- **What the exercise asks**
Return all the data, word for word.

-- -- --

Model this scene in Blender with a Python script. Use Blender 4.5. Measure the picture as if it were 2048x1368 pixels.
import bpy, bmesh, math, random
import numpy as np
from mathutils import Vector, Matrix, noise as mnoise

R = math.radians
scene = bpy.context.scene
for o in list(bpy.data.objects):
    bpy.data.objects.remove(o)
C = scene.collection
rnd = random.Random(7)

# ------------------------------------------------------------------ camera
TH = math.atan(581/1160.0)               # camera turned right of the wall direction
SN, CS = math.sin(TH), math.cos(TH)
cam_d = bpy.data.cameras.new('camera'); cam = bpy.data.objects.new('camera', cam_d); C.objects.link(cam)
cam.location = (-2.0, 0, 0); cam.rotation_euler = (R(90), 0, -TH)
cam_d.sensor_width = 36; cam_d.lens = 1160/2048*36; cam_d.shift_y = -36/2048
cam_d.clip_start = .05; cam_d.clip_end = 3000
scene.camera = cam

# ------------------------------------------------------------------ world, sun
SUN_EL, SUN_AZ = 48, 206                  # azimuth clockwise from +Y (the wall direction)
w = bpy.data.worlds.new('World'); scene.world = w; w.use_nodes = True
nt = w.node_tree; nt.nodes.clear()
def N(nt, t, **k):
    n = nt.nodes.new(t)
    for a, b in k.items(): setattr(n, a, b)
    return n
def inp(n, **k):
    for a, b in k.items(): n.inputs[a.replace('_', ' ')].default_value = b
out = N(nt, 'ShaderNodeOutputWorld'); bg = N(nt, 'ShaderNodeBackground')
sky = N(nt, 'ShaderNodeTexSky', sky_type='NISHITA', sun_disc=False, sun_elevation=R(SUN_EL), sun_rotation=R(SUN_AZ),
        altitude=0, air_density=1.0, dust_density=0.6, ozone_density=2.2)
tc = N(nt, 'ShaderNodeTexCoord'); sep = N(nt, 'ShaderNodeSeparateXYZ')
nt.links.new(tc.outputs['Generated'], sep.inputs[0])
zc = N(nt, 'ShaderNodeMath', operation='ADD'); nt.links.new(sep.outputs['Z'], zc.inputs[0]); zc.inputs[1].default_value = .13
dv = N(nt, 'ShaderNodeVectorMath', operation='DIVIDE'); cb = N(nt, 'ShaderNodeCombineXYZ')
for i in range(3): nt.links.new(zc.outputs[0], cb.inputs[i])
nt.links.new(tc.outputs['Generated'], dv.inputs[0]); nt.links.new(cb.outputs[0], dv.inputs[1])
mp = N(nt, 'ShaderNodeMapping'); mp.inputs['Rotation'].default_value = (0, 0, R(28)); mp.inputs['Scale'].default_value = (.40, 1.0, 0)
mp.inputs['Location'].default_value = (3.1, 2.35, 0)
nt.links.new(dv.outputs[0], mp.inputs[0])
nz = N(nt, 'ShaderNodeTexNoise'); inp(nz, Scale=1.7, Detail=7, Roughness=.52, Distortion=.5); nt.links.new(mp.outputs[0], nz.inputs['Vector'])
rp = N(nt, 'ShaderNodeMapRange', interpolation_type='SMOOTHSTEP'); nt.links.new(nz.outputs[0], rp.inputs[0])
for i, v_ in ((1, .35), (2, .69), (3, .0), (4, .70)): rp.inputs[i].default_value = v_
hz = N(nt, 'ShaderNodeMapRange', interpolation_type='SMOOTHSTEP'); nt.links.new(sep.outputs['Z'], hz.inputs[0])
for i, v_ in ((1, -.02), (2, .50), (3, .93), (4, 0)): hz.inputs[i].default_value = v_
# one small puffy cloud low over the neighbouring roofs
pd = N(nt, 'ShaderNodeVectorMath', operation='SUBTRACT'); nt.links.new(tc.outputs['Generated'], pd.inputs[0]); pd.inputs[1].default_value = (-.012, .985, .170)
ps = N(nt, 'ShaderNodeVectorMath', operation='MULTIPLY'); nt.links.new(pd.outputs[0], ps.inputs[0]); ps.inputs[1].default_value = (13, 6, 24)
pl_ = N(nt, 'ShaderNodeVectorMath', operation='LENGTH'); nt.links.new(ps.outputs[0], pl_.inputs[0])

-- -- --

- **Reply to the exercise**
Model this scene in Blender with a Python script. Use Blender 4.5. Measure the picture as if it were 2048x1368 pixels.
import bpy, bmesh, math, random
import numpy as np
from mathutils import Vector, Matrix, noise as mnoise

R = math.radians
scene = bpy.context.scene
for o in list(bpy.data.objects):
    bpy.data.objects.remove(o)
C = scene.collection
rnd = random.Random(7)

# ------------------------------------------------------------------ camera
TH = math.atan(581/1160.0)               # camera turned right of the wall direction
SN, CS = math.sin(TH), math.cos(TH)
cam_d = bpy.data.cameras.new('camera'); cam = bpy.data.objects.new('camera', cam_d); C.objects.link(cam)
cam.location = (-2.0, 0, 0); cam.rotation_euler = (R(90), 0, -TH)
cam_d.sensor_width = 36; cam_d.lens = 1160/2048*36; cam_d.shift_y = -36/2048
cam_d.clip_start = .05; cam_d.clip_end = 3000
scene.camera = cam

# ------------------------------------------------------------------ world, sun
SUN_EL, SUN_AZ = 48, 206                  # azimuth clockwise from +Y (the wall direction)
w = bpy.data.worlds.new('World'); scene.world = w; w.use_nodes = True
nt = w.node_tree; nt.nodes.clear()
def N(nt, t, **k):
    n = nt.nodes.new(t)
    for a, b in k.items(): setattr(n, a, b)
    return n
def inp(n, **k):
    for a, b in k.items(): n.inputs[a.replace('_', ' ')].default_value = b
out = N(nt, 'ShaderNodeOutputWorld'); bg = N(nt, 'ShaderNodeBackground')
sky = N(nt, 'ShaderNodeTexSky', sky_type='NISHITA', sun_disc=False, sun_elevation=R(SUN_EL), sun_rotation=R(SUN_AZ),
        altitude=0, air_density=1.0, dust_density=0.6, ozone_density=2.2)
tc = N(nt, 'ShaderNodeTexCoord'); sep = N(nt, 'ShaderNodeSeparateXYZ')
nt.links.new(tc.outputs['Generated'], sep.inputs[0])
zc = N(nt, 'ShaderNodeMath', operation='ADD'); nt.links.new(sep.outputs['Z'], zc.inputs[0]); zc.inputs[1].default_value = .13
dv = N(nt, 'ShaderNodeVectorMath', operation='DIVIDE'); cb = N(nt, 'ShaderNodeCombineXYZ')
for i in range(3): nt.links.new(zc.outputs[0], cb.inputs[i])
nt.links.new(tc.outputs['Generated'], dv.inputs[0]); nt.links.new(cb.outputs[0], dv.inputs[1])
mp = N(nt, 'ShaderNodeMapping'); mp.inputs['Rotation'].default_value = (0, 0, R(28)); mp.inputs['Scale'].default_value = (.40, 1.0, 0)
mp.inputs['Location'].default_value = (3.1, 2.35, 0)
nt.links.new(dv.outputs[0], mp.inputs[0])
nz = N(nt, 'ShaderNodeTexNoise'); inp(nz, Scale=1.7, Detail=7, Roughness=.52, Distortion=.5); nt.links.new(mp.outputs[0], nz.inputs['Vector'])
rp = N(nt, 'ShaderNodeMapRange', interpolation_type='SMOOTHSTEP'); nt.links.new(nz.outputs[0], rp.inputs[0])
for i, v_ in ((1, .35), (2, .69), (3, .0), (4, .70)): rp.inputs[i].default_value = v_
hz = N(nt, 'ShaderNodeMapRange', interpolation_type='SMOOTHSTEP'); nt.links.new(sep.outputs['Z'], hz.inputs[0])
for i, v_ in ((1, -.02), (2, .50), (3, .93), (4, 0)): hz.inputs[i].default_value = v_
# one small puffy cloud low over the neighbouring roofs
pd = N(nt, 'ShaderNodeVectorMath', operation='SUBTRACT'); nt.links.new(tc.outputs['Generated'], pd.inputs[0]); pd.inputs[1].default_value = (-.012, .985, .170)
ps = N(nt, 'ShaderNodeVectorMath', operation='MULTIPLY'); nt.links.new(pd.outputs[0], ps.inputs[0]); ps.inputs[1].default_value = (13, 6, 24)
pl_ = N(nt, 'ShaderNodeVectorMath', operation='LENGTH'); nt.links.new(ps.outputs[0], pl_.inputs[0])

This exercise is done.